§ **Given problem**
Transcribe the listing that follows in full, omitting pictures.
* begin *
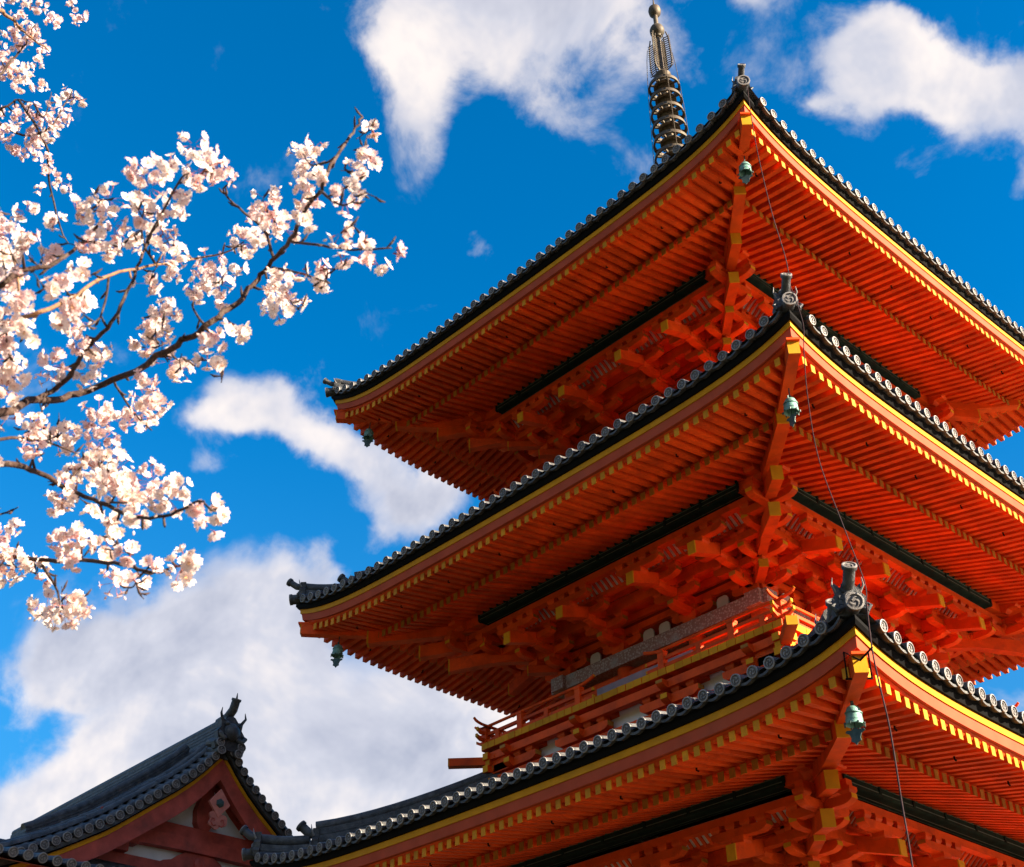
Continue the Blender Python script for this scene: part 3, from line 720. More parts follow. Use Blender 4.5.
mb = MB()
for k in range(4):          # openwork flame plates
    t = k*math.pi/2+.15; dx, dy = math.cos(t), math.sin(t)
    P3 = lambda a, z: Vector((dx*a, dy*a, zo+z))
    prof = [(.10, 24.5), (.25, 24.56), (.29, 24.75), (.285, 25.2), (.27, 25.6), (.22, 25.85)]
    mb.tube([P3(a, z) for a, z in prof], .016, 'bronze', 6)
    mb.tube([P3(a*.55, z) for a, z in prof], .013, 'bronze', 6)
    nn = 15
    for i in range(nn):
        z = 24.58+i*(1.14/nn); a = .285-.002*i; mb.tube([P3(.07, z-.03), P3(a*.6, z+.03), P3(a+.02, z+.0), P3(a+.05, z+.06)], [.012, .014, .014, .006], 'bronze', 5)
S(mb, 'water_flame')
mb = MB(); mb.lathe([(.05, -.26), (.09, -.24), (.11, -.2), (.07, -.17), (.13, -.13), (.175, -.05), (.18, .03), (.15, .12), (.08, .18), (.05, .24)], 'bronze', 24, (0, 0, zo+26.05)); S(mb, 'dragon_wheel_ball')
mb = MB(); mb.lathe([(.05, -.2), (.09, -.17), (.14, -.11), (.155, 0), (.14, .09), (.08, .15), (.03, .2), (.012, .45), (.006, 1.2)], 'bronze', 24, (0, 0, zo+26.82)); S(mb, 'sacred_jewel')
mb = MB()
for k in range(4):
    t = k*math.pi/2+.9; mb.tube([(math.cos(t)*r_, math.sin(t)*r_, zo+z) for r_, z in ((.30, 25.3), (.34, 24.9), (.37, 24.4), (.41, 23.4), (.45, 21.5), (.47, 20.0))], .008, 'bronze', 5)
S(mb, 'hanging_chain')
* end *
§ **Response to the task**
Continue the Blender Python script for this scene: part 3, from line 720. More parts follow. Use Blender 4.5.
mb = MB()
for k in range(4):          # openwork flame plates
    t = k*math.pi/2+.15; dx, dy = math.cos(t), math.sin(t)
    P3 = lambda a, z: Vector((dx*a, dy*a, zo+z))
    prof = [(.10, 24.5), (.25, 24.56), (.29, 24.75), (.285, 25.2), (.27, 25.6), (.22, 25.85)]
    mb.tube([P3(a, z) for a, z in prof], .016, 'bronze', 6)
    mb.tube([P3(a*.55, z) for a, z in prof], .013, 'bronze', 6)
    nn = 15
    for i in range(nn):
        z = 24.58+i*(1.14/nn); a = .285-.002*i; mb.tube([P3(.07, z-.03), P3(a*.6, z+.03), P3(a+.02, z+.0), P3(a+.05, z+.06)], [.012, .014, .014, .006], 'bronze', 5)
S(mb, 'water_flame')
mb = MB(); mb.lathe([(.05, -.26), (.09, -.24), (.11, -.2), (.07, -.17), (.13, -.13), (.175, -.05), (.18, .03), (.15, .12), (.08, .18), (.05, .24)], 'bronze', 24, (0, 0, zo+26.05)); S(mb, 'dragon_wheel_ball')
mb = MB(); mb.lathe([(.05, -.2), (.09, -.17), (.14, -.11), (.155, 0), (.14, .09), (.08, .15), (.03, .2), (.012, .45), (.006, 1.2)], 'bronze', 24, (0, 0, zo+26.82)); S(mb, 'sacred_jewel')
mb = MB()
for k in range(4):
    t = k*math.pi/2+.9; mb.tube([(math.cos(t)*r_, math.sin(t)*r_, zo+z) for r_, z in ((.30, 25.3), (.34, 24.9), (.37, 24.4), (.41, 23.4), (.45, 21.5), (.47, 20.0))], .008, 'bronze', 5)
S(mb, 'hanging_chain')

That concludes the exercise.